Work to be completed:
Please copy the lines below exactly, from the first one through the line showing "YAW = R(22.2)".

>> START Source excerpt

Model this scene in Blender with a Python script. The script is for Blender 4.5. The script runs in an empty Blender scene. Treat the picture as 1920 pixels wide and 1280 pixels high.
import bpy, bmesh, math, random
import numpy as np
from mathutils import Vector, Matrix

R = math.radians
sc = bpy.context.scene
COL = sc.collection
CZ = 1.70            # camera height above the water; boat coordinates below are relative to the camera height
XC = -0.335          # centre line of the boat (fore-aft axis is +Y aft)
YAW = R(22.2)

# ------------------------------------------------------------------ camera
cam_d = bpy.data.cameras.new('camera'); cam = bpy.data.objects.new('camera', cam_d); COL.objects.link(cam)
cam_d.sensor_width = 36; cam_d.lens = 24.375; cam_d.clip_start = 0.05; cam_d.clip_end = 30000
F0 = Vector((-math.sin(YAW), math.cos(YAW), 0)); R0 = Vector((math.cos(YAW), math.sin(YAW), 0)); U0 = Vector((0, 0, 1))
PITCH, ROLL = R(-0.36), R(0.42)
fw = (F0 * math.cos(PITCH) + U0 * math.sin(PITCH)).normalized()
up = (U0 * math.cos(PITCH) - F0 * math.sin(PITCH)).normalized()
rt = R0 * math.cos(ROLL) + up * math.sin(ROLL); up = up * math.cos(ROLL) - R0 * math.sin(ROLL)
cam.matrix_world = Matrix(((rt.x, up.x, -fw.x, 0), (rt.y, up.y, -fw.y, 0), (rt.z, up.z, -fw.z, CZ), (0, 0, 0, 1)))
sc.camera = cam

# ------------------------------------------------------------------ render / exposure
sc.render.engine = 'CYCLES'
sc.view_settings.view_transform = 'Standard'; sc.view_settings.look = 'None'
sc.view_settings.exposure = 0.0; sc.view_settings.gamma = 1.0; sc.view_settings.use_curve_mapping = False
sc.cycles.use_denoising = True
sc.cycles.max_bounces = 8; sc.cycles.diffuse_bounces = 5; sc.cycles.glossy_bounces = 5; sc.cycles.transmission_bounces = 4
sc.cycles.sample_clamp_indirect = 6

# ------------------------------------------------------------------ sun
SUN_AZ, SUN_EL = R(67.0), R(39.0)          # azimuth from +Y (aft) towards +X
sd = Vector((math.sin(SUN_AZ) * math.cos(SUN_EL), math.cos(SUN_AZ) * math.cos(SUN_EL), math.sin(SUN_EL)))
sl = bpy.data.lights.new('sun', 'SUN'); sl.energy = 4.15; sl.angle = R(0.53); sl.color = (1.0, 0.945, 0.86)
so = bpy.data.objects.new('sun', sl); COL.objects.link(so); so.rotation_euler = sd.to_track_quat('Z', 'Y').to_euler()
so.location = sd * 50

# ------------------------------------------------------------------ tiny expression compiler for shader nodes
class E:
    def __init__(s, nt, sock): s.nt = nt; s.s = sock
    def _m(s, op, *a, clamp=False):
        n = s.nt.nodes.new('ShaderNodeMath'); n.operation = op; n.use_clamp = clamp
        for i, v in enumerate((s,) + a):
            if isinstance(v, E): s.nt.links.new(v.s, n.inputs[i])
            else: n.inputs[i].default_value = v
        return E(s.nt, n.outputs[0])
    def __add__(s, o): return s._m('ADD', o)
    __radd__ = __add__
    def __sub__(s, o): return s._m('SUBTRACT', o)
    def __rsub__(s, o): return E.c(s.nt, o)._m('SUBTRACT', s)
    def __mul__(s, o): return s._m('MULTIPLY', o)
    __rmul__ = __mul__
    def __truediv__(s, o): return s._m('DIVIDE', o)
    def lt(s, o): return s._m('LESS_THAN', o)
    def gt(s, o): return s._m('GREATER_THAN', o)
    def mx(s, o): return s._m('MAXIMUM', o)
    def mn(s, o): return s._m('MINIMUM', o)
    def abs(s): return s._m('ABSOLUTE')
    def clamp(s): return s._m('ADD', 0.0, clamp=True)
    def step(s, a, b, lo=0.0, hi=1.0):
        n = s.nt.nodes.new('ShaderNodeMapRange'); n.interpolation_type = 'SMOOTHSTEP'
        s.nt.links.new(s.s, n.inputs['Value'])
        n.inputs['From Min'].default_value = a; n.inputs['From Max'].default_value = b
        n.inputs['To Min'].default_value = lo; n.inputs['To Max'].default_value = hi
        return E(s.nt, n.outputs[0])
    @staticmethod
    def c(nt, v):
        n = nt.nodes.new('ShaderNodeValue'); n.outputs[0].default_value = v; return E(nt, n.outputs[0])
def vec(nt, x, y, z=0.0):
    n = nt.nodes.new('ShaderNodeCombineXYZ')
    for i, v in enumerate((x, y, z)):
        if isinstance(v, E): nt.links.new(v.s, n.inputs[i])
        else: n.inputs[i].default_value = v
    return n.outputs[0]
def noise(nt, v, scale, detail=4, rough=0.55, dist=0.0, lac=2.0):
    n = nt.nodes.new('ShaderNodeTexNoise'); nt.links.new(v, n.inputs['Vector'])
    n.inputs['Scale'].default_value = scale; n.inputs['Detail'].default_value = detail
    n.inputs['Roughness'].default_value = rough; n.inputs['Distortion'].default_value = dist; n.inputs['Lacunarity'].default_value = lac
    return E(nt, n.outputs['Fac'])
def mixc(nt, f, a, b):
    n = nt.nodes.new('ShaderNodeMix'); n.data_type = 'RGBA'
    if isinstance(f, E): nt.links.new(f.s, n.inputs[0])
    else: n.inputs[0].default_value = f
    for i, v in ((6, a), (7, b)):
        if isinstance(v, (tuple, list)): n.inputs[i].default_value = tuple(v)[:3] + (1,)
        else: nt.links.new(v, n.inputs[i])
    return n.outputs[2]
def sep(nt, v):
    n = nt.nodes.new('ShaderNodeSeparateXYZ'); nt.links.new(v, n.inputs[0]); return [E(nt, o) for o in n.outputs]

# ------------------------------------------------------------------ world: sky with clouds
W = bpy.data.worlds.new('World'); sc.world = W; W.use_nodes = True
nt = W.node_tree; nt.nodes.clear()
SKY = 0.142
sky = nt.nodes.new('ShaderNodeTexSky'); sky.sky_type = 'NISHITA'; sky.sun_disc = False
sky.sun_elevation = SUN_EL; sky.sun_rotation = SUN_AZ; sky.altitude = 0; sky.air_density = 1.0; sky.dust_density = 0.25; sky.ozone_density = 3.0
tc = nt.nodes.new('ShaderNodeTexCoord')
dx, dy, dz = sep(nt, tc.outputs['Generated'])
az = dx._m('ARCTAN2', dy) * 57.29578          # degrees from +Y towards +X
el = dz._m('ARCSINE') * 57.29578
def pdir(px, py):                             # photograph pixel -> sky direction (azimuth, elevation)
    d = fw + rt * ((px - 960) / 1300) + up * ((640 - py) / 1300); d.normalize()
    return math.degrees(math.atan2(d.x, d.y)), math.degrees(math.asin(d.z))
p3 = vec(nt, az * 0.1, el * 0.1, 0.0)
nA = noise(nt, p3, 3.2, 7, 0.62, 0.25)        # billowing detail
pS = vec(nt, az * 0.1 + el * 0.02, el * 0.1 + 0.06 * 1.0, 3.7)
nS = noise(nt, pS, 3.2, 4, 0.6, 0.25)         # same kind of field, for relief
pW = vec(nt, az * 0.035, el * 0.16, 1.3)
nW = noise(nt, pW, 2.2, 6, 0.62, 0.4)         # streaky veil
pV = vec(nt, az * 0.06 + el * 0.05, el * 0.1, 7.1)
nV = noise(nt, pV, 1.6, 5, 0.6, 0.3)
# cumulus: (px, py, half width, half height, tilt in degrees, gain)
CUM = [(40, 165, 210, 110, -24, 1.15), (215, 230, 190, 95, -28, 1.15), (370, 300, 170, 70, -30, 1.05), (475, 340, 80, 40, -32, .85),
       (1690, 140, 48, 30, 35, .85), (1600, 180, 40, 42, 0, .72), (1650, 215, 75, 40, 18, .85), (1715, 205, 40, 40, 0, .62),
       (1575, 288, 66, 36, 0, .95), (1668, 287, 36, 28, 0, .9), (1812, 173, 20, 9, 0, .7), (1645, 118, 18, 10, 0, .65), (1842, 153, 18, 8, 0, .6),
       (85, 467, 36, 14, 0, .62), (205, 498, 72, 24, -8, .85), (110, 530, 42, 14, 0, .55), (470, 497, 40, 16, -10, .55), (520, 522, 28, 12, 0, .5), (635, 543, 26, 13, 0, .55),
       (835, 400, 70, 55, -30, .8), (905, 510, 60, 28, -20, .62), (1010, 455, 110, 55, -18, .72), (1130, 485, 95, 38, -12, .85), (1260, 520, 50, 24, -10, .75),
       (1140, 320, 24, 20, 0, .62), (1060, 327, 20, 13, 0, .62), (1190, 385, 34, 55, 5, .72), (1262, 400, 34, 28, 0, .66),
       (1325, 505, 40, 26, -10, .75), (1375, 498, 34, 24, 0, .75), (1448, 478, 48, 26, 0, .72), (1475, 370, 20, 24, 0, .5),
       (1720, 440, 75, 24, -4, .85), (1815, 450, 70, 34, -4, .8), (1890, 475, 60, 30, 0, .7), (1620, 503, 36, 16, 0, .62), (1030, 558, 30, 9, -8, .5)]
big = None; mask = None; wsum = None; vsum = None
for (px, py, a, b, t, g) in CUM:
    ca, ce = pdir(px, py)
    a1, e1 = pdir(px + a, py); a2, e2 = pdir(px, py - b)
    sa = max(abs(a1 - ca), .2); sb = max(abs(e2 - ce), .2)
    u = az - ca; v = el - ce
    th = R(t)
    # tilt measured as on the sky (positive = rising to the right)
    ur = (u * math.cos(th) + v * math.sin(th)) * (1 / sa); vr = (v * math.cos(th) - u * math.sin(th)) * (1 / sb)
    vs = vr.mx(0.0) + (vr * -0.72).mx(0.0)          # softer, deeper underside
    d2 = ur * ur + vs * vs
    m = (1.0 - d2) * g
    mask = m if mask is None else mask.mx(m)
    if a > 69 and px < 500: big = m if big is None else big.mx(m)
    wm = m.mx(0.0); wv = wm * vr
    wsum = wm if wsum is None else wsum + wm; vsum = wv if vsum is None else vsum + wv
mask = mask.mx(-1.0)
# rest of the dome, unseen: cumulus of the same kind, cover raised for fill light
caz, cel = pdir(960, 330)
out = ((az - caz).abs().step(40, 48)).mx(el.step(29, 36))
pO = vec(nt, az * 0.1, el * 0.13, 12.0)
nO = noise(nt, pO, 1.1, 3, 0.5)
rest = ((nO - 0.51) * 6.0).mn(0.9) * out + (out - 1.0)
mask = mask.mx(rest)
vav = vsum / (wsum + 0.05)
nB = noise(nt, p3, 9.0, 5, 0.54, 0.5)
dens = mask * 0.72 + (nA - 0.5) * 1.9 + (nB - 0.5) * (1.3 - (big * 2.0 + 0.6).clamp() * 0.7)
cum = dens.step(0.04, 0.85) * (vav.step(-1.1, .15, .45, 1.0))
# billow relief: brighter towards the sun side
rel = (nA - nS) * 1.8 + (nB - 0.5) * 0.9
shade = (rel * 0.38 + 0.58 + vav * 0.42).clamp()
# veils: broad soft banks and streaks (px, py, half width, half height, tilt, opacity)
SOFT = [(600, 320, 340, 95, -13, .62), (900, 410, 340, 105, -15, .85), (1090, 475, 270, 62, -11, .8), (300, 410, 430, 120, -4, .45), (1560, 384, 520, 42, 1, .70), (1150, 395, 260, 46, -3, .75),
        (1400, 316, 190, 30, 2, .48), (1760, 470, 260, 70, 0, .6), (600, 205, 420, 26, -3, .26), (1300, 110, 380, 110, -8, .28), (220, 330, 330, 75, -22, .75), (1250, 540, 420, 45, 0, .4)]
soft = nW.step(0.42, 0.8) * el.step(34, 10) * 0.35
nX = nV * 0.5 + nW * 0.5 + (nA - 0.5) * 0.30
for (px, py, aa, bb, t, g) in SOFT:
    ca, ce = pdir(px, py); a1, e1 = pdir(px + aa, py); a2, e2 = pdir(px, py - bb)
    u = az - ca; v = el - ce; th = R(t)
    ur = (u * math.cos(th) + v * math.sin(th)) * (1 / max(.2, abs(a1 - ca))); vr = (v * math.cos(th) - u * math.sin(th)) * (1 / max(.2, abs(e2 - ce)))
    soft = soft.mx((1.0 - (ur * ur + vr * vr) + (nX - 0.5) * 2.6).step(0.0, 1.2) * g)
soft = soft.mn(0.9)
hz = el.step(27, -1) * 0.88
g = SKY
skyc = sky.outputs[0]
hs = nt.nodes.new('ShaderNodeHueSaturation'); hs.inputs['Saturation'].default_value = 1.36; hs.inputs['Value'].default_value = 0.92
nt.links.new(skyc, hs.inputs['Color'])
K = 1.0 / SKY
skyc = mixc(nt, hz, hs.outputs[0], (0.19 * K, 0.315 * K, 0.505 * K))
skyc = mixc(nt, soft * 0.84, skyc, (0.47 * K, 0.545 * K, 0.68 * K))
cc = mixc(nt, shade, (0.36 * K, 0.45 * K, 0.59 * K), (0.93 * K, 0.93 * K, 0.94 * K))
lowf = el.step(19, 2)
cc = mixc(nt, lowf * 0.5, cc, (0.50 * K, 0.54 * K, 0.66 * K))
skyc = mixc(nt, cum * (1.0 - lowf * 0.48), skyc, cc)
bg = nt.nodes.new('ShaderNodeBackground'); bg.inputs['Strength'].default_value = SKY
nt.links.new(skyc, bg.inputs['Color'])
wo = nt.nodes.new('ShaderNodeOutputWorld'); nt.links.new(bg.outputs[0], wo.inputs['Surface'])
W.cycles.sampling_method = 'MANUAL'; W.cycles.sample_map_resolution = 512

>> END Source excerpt

Written answer:
Model this scene in Blender with a Python script. The script is for Blender 4.5. The script runs in an empty Blender scene. Treat the picture as 1920 pixels wide and 1280 pixels high.
import bpy, bmesh, math, random
import numpy as np
from mathutils import Vector, Matrix

R = math.radians
sc = bpy.context.scene
COL = sc.collection
CZ = 1.70            # camera height above the water; boat coordinates below are relative to the camera height
XC = -0.335          # centre line of the boat (fore-aft axis is +Y aft)
YAW = R(22.2)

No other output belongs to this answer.